DATA SHOWN ▸
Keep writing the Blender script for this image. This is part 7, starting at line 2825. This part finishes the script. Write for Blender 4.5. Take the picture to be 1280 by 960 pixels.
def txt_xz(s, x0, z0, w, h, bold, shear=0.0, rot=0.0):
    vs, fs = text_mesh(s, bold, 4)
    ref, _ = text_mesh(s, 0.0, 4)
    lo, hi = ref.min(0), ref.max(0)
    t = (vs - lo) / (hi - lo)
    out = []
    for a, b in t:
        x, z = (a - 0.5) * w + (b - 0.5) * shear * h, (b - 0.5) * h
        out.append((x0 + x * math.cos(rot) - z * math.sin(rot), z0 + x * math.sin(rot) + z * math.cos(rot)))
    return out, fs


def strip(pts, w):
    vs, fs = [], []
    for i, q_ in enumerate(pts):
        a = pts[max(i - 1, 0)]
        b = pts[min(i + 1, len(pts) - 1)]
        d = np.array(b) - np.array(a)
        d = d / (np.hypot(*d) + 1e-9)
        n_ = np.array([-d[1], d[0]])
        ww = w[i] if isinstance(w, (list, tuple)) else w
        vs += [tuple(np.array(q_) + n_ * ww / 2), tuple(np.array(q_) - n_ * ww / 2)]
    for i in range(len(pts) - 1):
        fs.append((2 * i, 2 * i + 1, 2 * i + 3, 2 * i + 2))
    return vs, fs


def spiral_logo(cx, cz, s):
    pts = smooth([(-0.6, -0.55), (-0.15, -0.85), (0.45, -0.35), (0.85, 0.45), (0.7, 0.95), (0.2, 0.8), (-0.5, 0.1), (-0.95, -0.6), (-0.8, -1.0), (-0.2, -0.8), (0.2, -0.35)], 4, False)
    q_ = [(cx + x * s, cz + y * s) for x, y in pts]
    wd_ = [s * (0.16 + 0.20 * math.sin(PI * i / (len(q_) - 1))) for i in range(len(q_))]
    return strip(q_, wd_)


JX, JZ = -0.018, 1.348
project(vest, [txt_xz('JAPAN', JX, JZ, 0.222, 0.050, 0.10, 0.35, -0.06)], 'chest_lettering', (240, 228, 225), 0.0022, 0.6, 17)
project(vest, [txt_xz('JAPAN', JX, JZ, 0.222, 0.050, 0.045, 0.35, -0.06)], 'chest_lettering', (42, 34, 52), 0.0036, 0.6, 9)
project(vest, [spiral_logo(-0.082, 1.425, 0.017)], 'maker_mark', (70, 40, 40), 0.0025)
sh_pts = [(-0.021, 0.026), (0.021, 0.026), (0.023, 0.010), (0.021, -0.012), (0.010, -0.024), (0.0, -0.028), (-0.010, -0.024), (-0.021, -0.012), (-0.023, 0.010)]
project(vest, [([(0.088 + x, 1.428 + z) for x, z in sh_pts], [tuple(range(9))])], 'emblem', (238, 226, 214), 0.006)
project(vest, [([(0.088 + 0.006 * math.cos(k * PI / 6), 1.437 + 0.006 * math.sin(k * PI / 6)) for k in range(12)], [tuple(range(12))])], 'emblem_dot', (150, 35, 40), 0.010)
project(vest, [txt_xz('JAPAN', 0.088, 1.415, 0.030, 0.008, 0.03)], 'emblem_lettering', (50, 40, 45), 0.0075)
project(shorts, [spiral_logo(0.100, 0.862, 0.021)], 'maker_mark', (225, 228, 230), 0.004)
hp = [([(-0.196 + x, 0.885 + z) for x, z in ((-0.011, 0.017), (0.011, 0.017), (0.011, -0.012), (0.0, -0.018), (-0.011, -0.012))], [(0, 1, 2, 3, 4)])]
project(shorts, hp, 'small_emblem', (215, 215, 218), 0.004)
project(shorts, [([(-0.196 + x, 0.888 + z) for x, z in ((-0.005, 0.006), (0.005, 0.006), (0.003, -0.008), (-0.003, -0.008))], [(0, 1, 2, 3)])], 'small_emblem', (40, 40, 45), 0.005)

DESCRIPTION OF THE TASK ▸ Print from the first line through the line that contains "return out, fs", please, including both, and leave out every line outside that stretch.

RESULT OF THE TASK ▸
Keep writing the Blender script for this image. This is part 7, starting at line 2825. This part finishes the script. Write for Blender 4.5. Take the picture to be 1280 by 960 pixels.
def txt_xz(s, x0, z0, w, h, bold, shear=0.0, rot=0.0):
    vs, fs = text_mesh(s, bold, 4)
    ref, _ = text_mesh(s, 0.0, 4)
    lo, hi = ref.min(0), ref.max(0)
    t = (vs - lo) / (hi - lo)
    out = []
    for a, b in t:
        x, z = (a - 0.5) * w + (b - 0.5) * shear * h, (b - 0.5) * h
        out.append((x0 + x * math.cos(rot) - z * math.sin(rot), z0 + x * math.sin(rot) + z * math.cos(rot)))
    return out, fs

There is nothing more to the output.